Dataset excerpts –
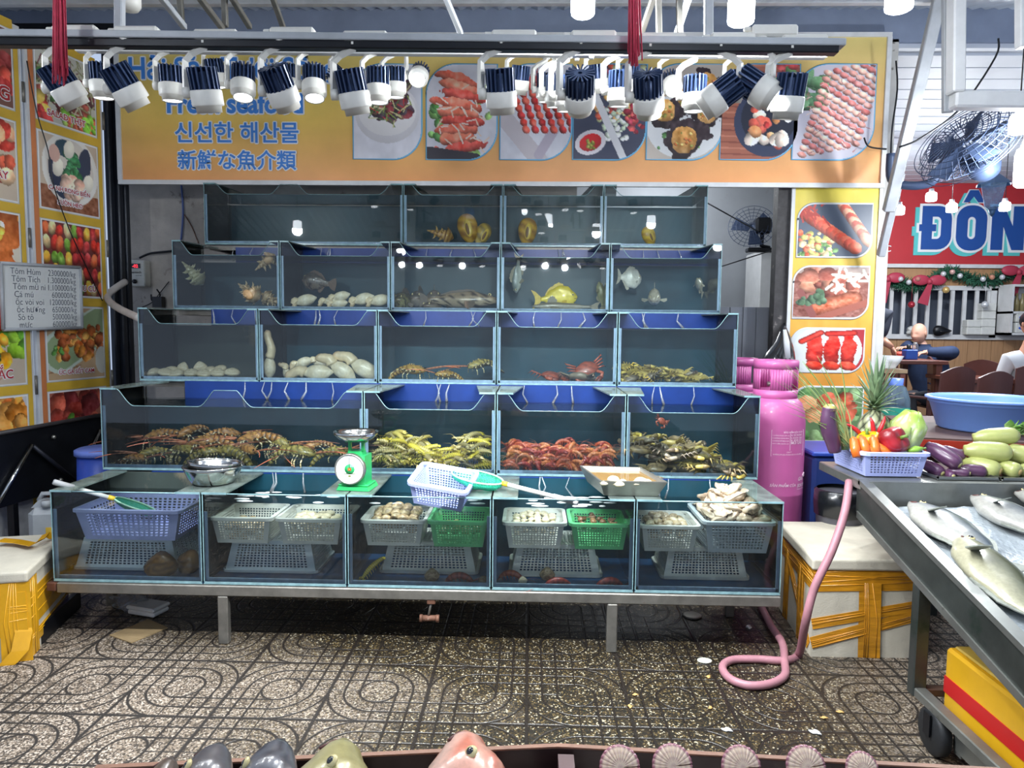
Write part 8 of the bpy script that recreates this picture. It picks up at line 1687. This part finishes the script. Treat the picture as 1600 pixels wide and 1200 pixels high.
# waiter behind the column: only arm and side show
Yw = 7.75; sk2 = (188, 136, 112); W_ = empty('person', (at(1352, 560, Yw).x, Yw, ZF)); tag(W_, 'standing person in a dark shirt behind the column, one arm over the table', 'person'); x = W_.location.x + .02; zsh = at(1376, 480, Yw).z
f_ = Vector((x, Yw, ZF)); b = skin_mesh([tuple(f_ + Vector(v)) for v in ((0, 0, .9), (0, 0, 1.15), (0, 0, zsh - ZF - .06), (0, 0, zsh - ZF + .06), (.02, 0, zsh - ZF + .12), (-.1, 0, .88), (-.1, .0, .47), (-.1, 0, .06), (.1, 0, .88), (.1, 0, .47), (.1, 0, .06))], [(0, 1), (1, 2), (2, 3), (3, 4), (0, 5), (5, 6), (6, 7), (0, 8), (8, 9), (9, 10)], [.13, .12, .13, .055, .055, .08, .055, .04, .08, .055, .04]); b.c = [C(*sk2)] * len(b.v)
el, wr = at(1378, 531, Yw - .1), at(1394, 543, Yw - .2); head(b, Vector((x + .02, Yw, zsh + .28)), 10, 10, skin=sk2); b.tube([el, el.lerp(wr, .5), wr], [.045, .038, .027], 12, col=C(*sk2)); hand(b, wr, Vector((.3, -.1, -1)), (1, 0, 0), sk2); rel(b, W_).build('body', M_hum, W_)
q = skin_mesh([tuple(f_ + Vector(v)) for v in ((0, 0, .92), (0, 0, 1.15), (0, 0, zsh - ZF - .06), (0, 0, zsh - ZF + .02))] + [tuple(v) for v in (Vector((x + .17, Yw - .04, zsh - .08)), Vector((el.x - .02, el.y, el.z + .02)), Vector((x - .17, Yw, zsh - .08)), Vector((x - .2, Yw, zsh - .45)))], [(0, 1), (1, 2), (2, 3), (2, 4), (4, 5), (2, 6), (6, 7)], [.16, .155, .16, .08, .08, .065, .08, .06]); rel(q, W_).build('dark_shirt', pm('dark_shirt', '2a3040', .8), W_)
q = MB()
for s in (-.1, .1): q.tube([f_ + Vector((s * .8, 0, .95)), f_ + Vector((s, 0, .5)), f_ + Vector((s, 0, .1))], [.11, .085, .07], 14)
rel(q, W_).build('trousers', pm('dark_trousers', '1f2128', .8), W_)
q = MB(); q.ball((x + .02, Yw + .02, zsh + .31), (.09, .108, .10), 20, 12); rel(q, W_).build('hair', M_black, W_)
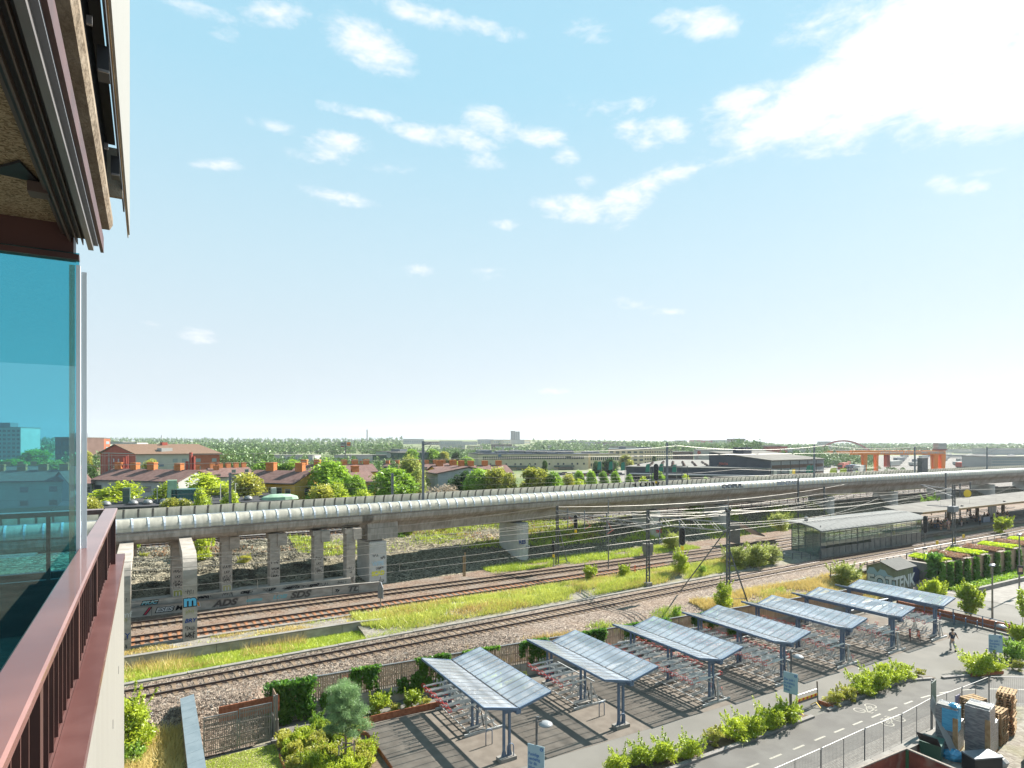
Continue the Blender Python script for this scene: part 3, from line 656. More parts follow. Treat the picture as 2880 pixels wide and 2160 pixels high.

What is needed –
The data should be printed again unchanged; leave its pictures out.

The output –
Write part 8 of the bpy script that recreates this picture. It picks up at line 1687. This part finishes the script. Treat the picture as 1600 pixels wide and 1200 pixels high.
# waiter behind the column: only arm and side show
Yw = 7.75; sk2 = (188, 136, 112); W_ = empty('person', (at(1352, 560, Yw).x, Yw, ZF)); tag(W_, 'standing person in a dark shirt behind the column, one arm over the table', 'person'); x = W_.location.x + .02; zsh = at(1376, 480, Yw).z
f_ = Vector((x, Yw, ZF)); b = skin_mesh([tuple(f_ + Vector(v)) for v in ((0, 0, .9), (0, 0, 1.15), (0, 0, zsh - ZF - .06), (0, 0, zsh - ZF + .06), (.02, 0, zsh - ZF + .12), (-.1, 0, .88), (-.1, .0, .47), (-.1, 0, .06), (.1, 0, .88), (.1, 0, .47), (.1, 0, .06))], [(0, 1), (1, 2), (2, 3), (3, 4), (0, 5), (5, 6), (6, 7), (0, 8), (8, 9), (9, 10)], [.13, .12, .13, .055, .055, .08, .055, .04, .08, .055, .04]); b.c = [C(*sk2)] * len(b.v)
el, wr = at(1378, 531, Yw - .1), at(1394, 543, Yw - .2); head(b, Vector((x + .02, Yw, zsh + .28)), 10, 10, skin=sk2); b.tube([el, el.lerp(wr, .5), wr], [.045, .038, .027], 12, col=C(*sk2)); hand(b, wr, Vector((.3, -.1, -1)), (1, 0, 0), sk2); rel(b, W_).build('body', M_hum, W_)
q = skin_mesh([tuple(f_ + Vector(v)) for v in ((0, 0, .92), (0, 0, 1.15), (0, 0, zsh - ZF - .06), (0, 0, zsh - ZF + .02))] + [tuple(v) for v in (Vector((x + .17, Yw - .04, zsh - .08)), Vector((el.x - .02, el.y, el.z + .02)), Vector((x - .17, Yw, zsh - .08)), Vector((x - .2, Yw, zsh - .45)))], [(0, 1), (1, 2), (2, 3), (2, 4), (4, 5), (2, 6), (6, 7)], [.16, .155, .16, .08, .08, .065, .08, .06]); rel(q, W_).build('dark_shirt', pm('dark_shirt', '2a3040', .8), W_)
q = MB()
for s in (-.1, .1): q.tube([f_ + Vector((s * .8, 0, .95)), f_ + Vector((s, 0, .5)), f_ + Vector((s, 0, .1))], [.11, .085, .07], 14)
rel(q, W_).build('trousers', pm('dark_trousers', '1f2128', .8), W_)
q = MB(); q.ball((x + .02, Yw + .02, zsh + .31), (.09, .108, .10), 20, 12); rel(q, W_).build('hair', M_black, W_)
Continue the Blender Python script for this scene: part 3, from line 656. More parts follow. Treat the picture as 2880 pixels wide and 2160 pixels high.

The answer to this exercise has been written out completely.